SOURCE EXCERPT:
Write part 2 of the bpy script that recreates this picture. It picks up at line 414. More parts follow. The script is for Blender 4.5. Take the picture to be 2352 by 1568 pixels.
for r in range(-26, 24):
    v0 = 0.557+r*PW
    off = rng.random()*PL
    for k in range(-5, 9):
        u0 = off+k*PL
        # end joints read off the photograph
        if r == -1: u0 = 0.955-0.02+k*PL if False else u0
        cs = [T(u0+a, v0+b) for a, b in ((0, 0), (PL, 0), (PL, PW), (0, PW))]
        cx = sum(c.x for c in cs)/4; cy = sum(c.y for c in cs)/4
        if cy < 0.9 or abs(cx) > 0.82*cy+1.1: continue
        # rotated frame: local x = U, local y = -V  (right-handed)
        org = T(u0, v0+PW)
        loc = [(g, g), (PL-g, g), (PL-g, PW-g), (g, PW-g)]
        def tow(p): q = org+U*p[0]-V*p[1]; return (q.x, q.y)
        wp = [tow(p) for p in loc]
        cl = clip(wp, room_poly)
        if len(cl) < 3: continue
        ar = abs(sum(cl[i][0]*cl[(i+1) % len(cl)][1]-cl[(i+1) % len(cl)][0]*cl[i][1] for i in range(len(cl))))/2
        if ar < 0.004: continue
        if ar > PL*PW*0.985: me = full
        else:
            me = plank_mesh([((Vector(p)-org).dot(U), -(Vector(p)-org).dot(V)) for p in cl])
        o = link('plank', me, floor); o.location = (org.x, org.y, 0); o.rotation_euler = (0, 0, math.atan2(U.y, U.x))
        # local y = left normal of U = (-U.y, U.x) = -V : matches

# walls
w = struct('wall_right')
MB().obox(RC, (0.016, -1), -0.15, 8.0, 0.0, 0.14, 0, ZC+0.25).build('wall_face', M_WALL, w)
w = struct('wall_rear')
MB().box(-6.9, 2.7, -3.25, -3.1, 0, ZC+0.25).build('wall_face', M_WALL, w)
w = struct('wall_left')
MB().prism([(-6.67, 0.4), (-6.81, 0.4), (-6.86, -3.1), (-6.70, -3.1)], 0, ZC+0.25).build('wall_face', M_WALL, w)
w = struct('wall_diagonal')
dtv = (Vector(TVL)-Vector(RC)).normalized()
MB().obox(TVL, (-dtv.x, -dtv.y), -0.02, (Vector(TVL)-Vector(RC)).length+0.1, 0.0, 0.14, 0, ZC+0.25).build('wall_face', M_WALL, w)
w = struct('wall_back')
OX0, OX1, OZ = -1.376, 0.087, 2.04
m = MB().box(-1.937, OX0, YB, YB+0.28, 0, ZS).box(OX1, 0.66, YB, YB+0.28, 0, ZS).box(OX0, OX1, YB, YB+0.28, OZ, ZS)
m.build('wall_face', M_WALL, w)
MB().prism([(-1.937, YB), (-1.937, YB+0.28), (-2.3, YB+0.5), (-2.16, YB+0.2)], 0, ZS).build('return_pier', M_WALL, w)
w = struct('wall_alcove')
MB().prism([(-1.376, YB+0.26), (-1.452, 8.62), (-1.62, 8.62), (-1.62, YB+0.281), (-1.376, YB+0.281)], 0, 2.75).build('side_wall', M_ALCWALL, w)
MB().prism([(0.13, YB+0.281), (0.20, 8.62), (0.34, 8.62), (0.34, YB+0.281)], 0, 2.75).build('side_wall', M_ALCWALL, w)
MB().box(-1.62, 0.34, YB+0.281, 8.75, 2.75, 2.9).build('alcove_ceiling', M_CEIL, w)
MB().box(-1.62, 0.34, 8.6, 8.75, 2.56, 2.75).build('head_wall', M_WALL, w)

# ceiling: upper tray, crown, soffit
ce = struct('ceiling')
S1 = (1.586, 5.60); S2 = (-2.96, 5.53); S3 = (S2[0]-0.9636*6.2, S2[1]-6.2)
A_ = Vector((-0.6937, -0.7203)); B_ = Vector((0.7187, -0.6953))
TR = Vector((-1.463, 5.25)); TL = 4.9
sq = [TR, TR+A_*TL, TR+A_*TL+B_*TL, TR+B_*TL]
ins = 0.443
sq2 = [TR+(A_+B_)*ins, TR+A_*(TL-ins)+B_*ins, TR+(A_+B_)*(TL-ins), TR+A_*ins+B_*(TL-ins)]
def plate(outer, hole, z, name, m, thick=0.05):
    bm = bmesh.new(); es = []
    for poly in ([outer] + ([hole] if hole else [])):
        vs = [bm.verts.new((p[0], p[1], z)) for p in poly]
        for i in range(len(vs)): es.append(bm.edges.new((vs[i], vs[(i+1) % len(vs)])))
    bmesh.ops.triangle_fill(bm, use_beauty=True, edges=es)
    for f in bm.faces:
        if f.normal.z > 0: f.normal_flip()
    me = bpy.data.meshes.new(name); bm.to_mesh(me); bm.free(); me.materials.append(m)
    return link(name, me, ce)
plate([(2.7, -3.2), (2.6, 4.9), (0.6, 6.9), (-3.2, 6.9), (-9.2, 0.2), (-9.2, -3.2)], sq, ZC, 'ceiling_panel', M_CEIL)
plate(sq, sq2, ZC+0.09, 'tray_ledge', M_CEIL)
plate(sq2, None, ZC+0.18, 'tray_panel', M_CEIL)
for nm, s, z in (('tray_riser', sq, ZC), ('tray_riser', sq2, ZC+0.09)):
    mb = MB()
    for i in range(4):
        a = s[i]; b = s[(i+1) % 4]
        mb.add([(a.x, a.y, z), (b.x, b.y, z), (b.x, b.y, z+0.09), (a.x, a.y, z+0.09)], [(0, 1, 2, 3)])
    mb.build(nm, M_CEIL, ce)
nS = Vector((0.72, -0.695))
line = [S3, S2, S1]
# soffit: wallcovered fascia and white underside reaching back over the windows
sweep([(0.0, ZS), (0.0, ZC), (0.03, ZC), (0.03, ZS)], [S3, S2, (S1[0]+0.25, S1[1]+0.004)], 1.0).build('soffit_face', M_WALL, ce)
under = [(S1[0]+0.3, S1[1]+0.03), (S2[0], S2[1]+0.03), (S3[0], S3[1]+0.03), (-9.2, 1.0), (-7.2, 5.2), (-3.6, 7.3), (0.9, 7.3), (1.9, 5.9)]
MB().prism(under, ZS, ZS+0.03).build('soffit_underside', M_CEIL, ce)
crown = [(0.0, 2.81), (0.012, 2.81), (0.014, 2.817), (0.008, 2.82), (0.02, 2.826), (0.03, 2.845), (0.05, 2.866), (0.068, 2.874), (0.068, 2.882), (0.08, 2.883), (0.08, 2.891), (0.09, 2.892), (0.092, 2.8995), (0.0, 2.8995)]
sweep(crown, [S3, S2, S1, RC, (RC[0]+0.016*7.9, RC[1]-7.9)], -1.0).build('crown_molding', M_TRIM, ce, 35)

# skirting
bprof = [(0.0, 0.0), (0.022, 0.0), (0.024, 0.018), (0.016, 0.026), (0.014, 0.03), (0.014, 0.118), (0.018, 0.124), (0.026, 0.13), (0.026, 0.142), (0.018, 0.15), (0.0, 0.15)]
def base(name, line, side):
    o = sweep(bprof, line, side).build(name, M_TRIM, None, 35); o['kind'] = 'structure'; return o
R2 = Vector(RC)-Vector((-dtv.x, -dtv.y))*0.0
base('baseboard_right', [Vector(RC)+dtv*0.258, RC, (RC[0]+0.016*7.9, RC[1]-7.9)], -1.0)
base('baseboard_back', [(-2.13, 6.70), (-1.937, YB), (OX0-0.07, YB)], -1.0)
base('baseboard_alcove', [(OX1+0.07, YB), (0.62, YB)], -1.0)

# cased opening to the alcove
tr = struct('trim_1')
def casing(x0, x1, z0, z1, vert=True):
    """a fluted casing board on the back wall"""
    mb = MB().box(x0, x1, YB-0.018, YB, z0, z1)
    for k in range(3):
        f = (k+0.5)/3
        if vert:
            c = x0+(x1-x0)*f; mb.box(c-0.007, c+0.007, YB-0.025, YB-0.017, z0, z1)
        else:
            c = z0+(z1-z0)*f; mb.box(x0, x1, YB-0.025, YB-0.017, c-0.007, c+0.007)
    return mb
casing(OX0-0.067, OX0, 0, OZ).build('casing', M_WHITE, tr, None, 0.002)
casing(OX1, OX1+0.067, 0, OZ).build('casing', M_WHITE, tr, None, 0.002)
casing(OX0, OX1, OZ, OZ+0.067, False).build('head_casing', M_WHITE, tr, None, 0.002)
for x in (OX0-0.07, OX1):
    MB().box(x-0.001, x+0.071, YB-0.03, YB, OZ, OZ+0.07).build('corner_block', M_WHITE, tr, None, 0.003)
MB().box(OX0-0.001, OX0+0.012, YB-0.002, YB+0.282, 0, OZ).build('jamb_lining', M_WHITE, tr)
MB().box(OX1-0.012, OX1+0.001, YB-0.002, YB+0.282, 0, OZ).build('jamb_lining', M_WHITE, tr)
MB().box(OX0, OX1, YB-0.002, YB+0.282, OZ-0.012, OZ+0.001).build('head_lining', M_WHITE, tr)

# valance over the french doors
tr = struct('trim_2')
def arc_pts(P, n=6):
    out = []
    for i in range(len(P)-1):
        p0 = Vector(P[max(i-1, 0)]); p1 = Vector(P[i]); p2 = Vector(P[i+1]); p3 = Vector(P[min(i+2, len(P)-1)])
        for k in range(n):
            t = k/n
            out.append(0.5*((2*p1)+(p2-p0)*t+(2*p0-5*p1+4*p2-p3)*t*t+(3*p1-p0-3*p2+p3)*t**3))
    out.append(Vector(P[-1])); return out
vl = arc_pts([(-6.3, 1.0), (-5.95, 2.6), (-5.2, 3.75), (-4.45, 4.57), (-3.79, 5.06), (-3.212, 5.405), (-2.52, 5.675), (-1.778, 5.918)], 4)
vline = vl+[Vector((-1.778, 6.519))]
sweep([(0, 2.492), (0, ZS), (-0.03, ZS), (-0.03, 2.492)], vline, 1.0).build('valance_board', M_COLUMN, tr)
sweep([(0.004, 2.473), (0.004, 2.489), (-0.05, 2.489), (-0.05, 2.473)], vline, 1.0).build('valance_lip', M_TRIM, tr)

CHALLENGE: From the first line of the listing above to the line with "# local y = left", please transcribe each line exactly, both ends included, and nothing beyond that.

RESULT OF THE TASK:
Write part 2 of the bpy script that recreates this picture. It picks up at line 414. More parts follow. The script is for Blender 4.5. Take the picture to be 2352 by 1568 pixels.
for r in range(-26, 24):
    v0 = 0.557+r*PW
    off = rng.random()*PL
    for k in range(-5, 9):
        u0 = off+k*PL
        # end joints read off the photograph
        if r == -1: u0 = 0.955-0.02+k*PL if False else u0
        cs = [T(u0+a, v0+b) for a, b in ((0, 0), (PL, 0), (PL, PW), (0, PW))]
        cx = sum(c.x for c in cs)/4; cy = sum(c.y for c in cs)/4
        if cy < 0.9 or abs(cx) > 0.82*cy+1.1: continue
        # rotated frame: local x = U, local y = -V  (right-handed)
        org = T(u0, v0+PW)
        loc = [(g, g), (PL-g, g), (PL-g, PW-g), (g, PW-g)]
        def tow(p): q = org+U*p[0]-V*p[1]; return (q.x, q.y)
        wp = [tow(p) for p in loc]
        cl = clip(wp, room_poly)
        if len(cl) < 3: continue
        ar = abs(sum(cl[i][0]*cl[(i+1) % len(cl)][1]-cl[(i+1) % len(cl)][0]*cl[i][1] for i in range(len(cl))))/2
        if ar < 0.004: continue
        if ar > PL*PW*0.985: me = full
        else:
            me = plank_mesh([((Vector(p)-org).dot(U), -(Vector(p)-org).dot(V)) for p in cl])
        o = link('plank', me, floor); o.location = (org.x, org.y, 0); o.rotation_euler = (0, 0, math.atan2(U.y, U.x))
        # local y = left normal of U = (-U.y, U.x) = -V : matches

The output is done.